In this conference we propose stepping away from defining a distinction between fictional and historical Byzantine texts, and instead to look at narrative as a literary form that allows authors to communicate their experience in a believable manner – whether the events they report are conceived of as truthful or not. The reality of fiction, or the relationship between fiction and reality, is accordingly not the focus of this conference. Rather, the various devices and techniques that enable the narration of events – whether fictional, historical, or documentary – appear to be persuasive and trustworthy. Briefly: we wish to take the concept of verisimilitude – cultural as well as generic – beyond the boundaries of fiction.
We therefore invite abstracts for papers that explore the use of various narrative practices in Byzantine texts from the perspective of authors and their contemporary audiences, as well as post-Byzantine readers.
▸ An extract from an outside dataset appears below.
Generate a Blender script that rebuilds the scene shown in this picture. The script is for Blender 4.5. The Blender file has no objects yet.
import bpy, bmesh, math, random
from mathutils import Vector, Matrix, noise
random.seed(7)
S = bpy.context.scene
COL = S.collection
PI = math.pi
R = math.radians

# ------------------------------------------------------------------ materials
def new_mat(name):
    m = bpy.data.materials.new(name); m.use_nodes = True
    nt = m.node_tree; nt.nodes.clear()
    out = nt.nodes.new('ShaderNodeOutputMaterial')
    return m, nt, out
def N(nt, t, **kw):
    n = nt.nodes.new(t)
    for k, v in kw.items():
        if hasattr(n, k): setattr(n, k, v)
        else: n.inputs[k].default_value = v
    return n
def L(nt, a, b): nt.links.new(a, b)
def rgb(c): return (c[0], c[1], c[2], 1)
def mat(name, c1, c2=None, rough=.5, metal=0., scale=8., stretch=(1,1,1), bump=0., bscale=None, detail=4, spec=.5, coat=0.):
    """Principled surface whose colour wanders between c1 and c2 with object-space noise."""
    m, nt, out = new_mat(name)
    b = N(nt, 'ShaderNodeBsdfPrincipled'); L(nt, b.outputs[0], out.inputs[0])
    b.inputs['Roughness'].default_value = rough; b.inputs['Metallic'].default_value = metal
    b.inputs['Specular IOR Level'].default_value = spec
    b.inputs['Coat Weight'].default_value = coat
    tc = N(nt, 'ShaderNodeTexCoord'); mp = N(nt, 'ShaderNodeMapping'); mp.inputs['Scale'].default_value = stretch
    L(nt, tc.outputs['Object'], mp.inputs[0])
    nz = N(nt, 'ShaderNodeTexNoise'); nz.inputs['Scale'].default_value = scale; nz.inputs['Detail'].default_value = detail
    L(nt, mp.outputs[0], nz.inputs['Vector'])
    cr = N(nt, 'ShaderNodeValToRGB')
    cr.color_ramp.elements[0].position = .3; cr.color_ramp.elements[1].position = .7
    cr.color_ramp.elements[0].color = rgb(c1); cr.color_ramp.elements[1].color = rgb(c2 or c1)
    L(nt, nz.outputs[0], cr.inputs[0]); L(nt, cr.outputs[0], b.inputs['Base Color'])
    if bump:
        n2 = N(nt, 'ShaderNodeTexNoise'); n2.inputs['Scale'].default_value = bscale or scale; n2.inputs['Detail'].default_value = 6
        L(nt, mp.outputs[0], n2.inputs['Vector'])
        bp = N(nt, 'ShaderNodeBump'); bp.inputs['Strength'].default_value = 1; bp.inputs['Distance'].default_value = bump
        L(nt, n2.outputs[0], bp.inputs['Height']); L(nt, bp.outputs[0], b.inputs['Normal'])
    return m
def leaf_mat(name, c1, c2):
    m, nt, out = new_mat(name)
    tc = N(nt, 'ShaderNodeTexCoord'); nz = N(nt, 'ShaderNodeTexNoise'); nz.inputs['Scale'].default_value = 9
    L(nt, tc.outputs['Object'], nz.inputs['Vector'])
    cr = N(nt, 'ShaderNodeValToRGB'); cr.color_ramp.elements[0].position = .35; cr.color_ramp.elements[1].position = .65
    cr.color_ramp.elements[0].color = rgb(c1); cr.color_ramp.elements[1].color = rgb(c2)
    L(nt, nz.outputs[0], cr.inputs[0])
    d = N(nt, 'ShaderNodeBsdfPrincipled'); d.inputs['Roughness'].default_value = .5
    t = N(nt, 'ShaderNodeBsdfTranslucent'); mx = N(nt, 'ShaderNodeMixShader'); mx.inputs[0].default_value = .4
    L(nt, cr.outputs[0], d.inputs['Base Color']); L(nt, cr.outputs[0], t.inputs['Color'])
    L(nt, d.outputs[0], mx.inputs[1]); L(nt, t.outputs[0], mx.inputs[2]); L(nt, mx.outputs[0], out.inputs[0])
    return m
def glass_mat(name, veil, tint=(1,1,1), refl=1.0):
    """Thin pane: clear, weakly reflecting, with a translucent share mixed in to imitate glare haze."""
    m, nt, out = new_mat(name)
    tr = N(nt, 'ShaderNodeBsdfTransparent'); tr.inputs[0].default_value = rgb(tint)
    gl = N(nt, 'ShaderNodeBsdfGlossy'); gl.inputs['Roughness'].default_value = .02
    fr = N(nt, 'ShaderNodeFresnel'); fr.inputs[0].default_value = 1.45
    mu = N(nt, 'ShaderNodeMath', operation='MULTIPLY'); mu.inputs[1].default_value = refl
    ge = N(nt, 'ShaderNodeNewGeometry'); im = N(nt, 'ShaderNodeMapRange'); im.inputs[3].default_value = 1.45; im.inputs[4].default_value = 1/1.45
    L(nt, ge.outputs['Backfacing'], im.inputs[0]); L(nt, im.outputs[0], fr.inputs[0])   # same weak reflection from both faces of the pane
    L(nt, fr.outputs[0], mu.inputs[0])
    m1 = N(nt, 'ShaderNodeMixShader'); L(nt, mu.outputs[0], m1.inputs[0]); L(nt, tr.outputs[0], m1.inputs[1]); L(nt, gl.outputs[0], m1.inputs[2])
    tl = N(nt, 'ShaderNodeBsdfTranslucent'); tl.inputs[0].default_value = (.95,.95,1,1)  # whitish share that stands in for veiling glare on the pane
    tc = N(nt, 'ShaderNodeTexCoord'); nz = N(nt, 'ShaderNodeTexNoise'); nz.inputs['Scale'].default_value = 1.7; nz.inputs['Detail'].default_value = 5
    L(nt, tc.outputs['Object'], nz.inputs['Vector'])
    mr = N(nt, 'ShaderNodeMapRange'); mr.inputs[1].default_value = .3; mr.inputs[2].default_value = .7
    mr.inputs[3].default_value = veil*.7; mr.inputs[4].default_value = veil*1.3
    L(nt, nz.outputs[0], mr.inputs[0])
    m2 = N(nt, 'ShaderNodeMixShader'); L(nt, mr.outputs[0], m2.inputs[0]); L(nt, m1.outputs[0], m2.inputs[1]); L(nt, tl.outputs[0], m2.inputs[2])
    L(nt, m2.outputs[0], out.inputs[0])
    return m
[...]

We define narrative broadly to include, in additional to traditionally narrative texts, epistolography, philosophy, rhetoric, commentaries and poetry.
Questions that might be addressed include:
- What is the relationship of narrative production in Byzantium to the ‘real?
- How does the literary form affect the ‘truth’ of historiographical or documentary writing?
- How does any given narrative relate to the lived experience of the author or the lived experience of the reader – either a Byzantine reader or a modern one?
- Are narrative and experience opposed, complimentary, or intertwined?
- Where does persuasion shade into deception or falsehood, and is this a problem – for Byzantine authors or for Byzantinists?
- What are the limits of what can be regarded as narrative?
We are, of course, happy to consider any further suggestions, especially those addressing methodological and theoretical concerns.